If a wedding band doesn't mean anything new, does a wedding/marriage?

blind irish pirate said...

I REALLY like the ring. I have heard, however, that some women incorporate an "engagement ring" part to their ceremony, somehow drawing attention to the symbolism of the engagement ring. I totally think that you could modify so it matches you and your fiance's needs and do away with the wedding band.

blind irish pirate said...

And to respond to angela:

A wedding band is a traditional OBJECT. A marriage is not an object.

Jill said...

I am getting a wedding band, and I'm doing exactly what you're thinking of doing, getting a 1 mm band, although in white gold, so it does not take away from the splendor of my engagement ring.

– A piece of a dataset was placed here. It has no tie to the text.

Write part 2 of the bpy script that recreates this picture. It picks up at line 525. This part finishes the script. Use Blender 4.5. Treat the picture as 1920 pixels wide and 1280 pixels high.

It's also about $100, and his is only about $59. Nice. I think a wedding band does represent something the E-ring does not-it shows that you're definitely married, not just engaged anymore, and that you're taken, and truly committed. It shows that to the world. Or at least the people who notice it on your finger.

Meg said...

Just found your blog, and I love it. I need to go back and read your archives and catch up.I am w/ you on the ring, I don't know if I want to get a band as I will wear my engagement ring everyday, at most I would want a superthin band.

Hannah said...

For me the engagement ring symbolizes the promise of marriage and all that jazz.
The wedding band signifies official marriage-bond between husband and wife? As you can tell I have no educated answer lol. I bet if I googled it I could come up with something better.

I do know that you are supposed to wear your engagement ring above your wedding band on your finger, to hold your wedding band closest to your heart-- so says the woman at Kay's.

Anonymous said...

What a beautifully simple wedding band! I love it! We want a pic of your specially designed engagement ring though!

Elizabeth said...

I don't remember what your engagement ring is like, but a lot of women don't wear it every day because they don't want it to scratch their babies! So if you are planning on having kids that might be an issue.

Anonymous said...

I adore that ring! It is simple but yet very classy and elegant! Fantastic post!